The object of the game is to finish with as few piles as possible. D. Aldous and P. Diaconis ([1], p.414) suggest defining 9 or less piles as a winning outcome for n = 52, which has approximately 5% chance to happen.

Algorithm for sorting

Given an n-element array with an ordering relation as an input for the sorting, consider it as a collection of cards, with the (unknown in the beginning) statistical ordering of each element serving as its index. Note that the game never uses the actual value of the card, except for comparison between two cards, and the relative ordering of any two array elements is known. Now simulate the patience sorting game, played with the greedy strategy, i.e., placing each new card on the leftmost pile that is legally possible to use. At each stage of the game, under this strategy, the labels on the top cards of the piles are increasing from left to right. To recover the sorted sequence, collect the minimum card from the top row each time.
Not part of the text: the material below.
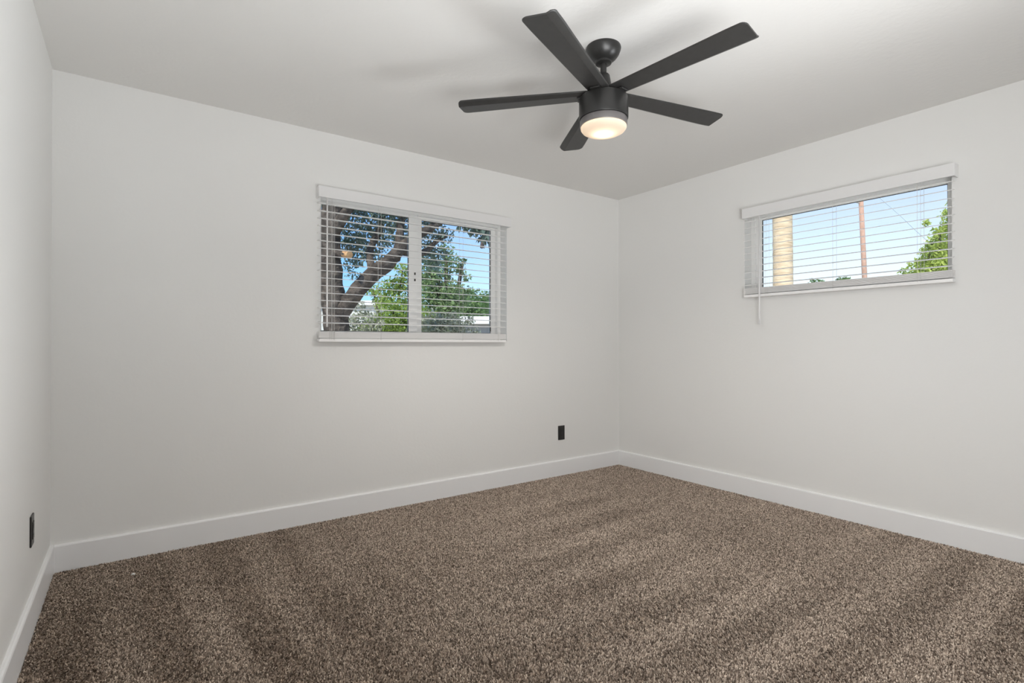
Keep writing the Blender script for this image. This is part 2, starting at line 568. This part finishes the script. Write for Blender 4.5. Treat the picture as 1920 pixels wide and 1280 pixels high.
# ------------------------------------------------------------------ ceiling fan
FX, FY = 1.724, 1.6845
fan = empty('ceiling_fan', (FX, FY, H), 'matte black five-blade ceiling fan with a lit round lamp', 'ceiling fan')
def zl(h): return h - H
MB().lathe([(0.0, 0.0), (0.077, 0.0), (0.0785, -0.006), (0.077, -0.014), (0.070, -0.032), (0.058, -0.048), (0.044, -0.059), (0.036, -0.063), (0.036, -0.072), (0.030, -0.075), (0.0, -0.075)]).build('canopy', M['black'], fan, sharp=40)
MB().lathe([(0.0, -0.06), (0.014, -0.06), (0.014, zl(2.26)), (0.0, zl(2.26))], 24).build('downrod', M['black'], fan, sharp=40)
MB().lathe([(0.0, zl(2.318)), (0.024, zl(2.318)), (0.028, zl(2.313)), (0.042, zl(2.235)), (0.046, zl(2.212)), (0.0, zl(2.212))], 40).build('yoke_cover', M['black'], fan, sharp=40)
MB().lathe([(0.0, zl(2.214)), (0.100, zl(2.214)), (0.107, zl(2.211)), (0.110, zl(2.204)), (0.110, zl(2.118)), (0.1085, zl(2.114)), (0.100, zl(2.114)), (0.0, zl(2.114))]).build('motor_housing', M['black'], fan, sharp=40)
MB().lathe([(0.0, zl(2.113)), (0.104, zl(2.113)), (0.1055, zl(2.110)), (0.1055, zl(2.086)), (0.104, zl(2.083)), (0.098, zl(2.083)), (0.0, zl(2.083))]).build('light_rim', M['rimgrey'], fan, sharp=40)
MB().lathe([(0.100, zl(2.083)), (0.1025, zl(2.080)), (0.1015, zl(2.073)), (0.095, zl(2.064)), (0.080, zl(2.056)), (0.055, zl(2.050)), (0.028, zl(2.0475)), (0.0, zl(2.0470))]).build('lamp_shade', M['lamp'], fan)

bulb = bpy.data.lights.new('fan_bulb', 'POINT')
bulb.energy = 0.30
bulb.color = (1.0, 0.80, 0.58)
bulb.shadow_soft_size = 0.012
bo = bpy.data.objects.new('fan_bulb', bulb)
C.objects.link(bo)
bo.parent = fan
bo.location = (0, 0, zl(2.070))
down = bpy.data.lights.new('fan_downlight', 'SPOT')
down.energy = 47.0
down.color = (1.0, 0.955, 0.895)
down.spot_size = R(165)
down.spot_blend = 0.7
down.shadow_soft_size = 0.0
do = bpy.data.objects.new('fan_downlight', down)
C.objects.link(do)
do.parent = fan
do.location = (0, 0, zl(2.040))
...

For a description of an efficient implementation with O(n \cdot \log \log n) worst-case running time and O(n) space spent for supporting structures, relying on a van Emde Boas tree, please see the work by S. Bespamyatnikh and M. Segal ([4], pp.7–8).

Algorithm for finding the longest increasing subsequence

First, execute the sorting algorithm as described above. The resulting number of piles will equal the length of the longest increasing subsequence. Whenever a card is placed on top of a pile, put a back-pointer to the top card in the previous pile (that, by assumption, has a lower value than the new card has). In the end, follow the back-pointers from the top card in the last pile to recover a decreasing subsequence of the longest length; its reverse is an answer to the longest increasing subsequence algorithm. S. Bespamyatnikh and M. Segal ([4], pp.3–5) give a description of an efficient implementation of the algorithm, incurring no additional asymptotic cost over the sorting one (as the back-pointers storage, creation and traversal require linear time and space). They further show how to report all the longest increasing subsequences from the same resulting data structures.

History

According to D. Aldous and P. Diaconis ([1], p.417) patience sorting was first recognized as an algorithm to compute the longest increasing subsequence length by Hammersley ([2], p.362), and by A.S.C. Ross and independently Bob Floyd as a sorting algorithm. Initial analysis was done by Mallows [3].

References

[] David Aldous and Persi Diaconis. Longest increasing subsequences: from patience sorting to the Baik-Deift-Johansson theorem. Bull. (new series) of the Amer. Math. Society, Volume 36, number 4, pages 413–432 [2] J.M. Hammersley. A few seedlings of research. In Proc. Sixth Berkeley Symp. Math. Statist. and Probability, Volume 1, pages 345–394. University of California Press, 1972. MR 53:9457 [3] C.L. Mallows. Patience sorting. Bull. Inst. Math. Appl., 9:216–224, 1973. [4] Sergei Bespamyatnikh and Michael Segal. Enumerating Longest Increasing Subsequences and Patience Sorting. Pacific Inst. for the Math. Sci. Preprints, PIMS-99-3.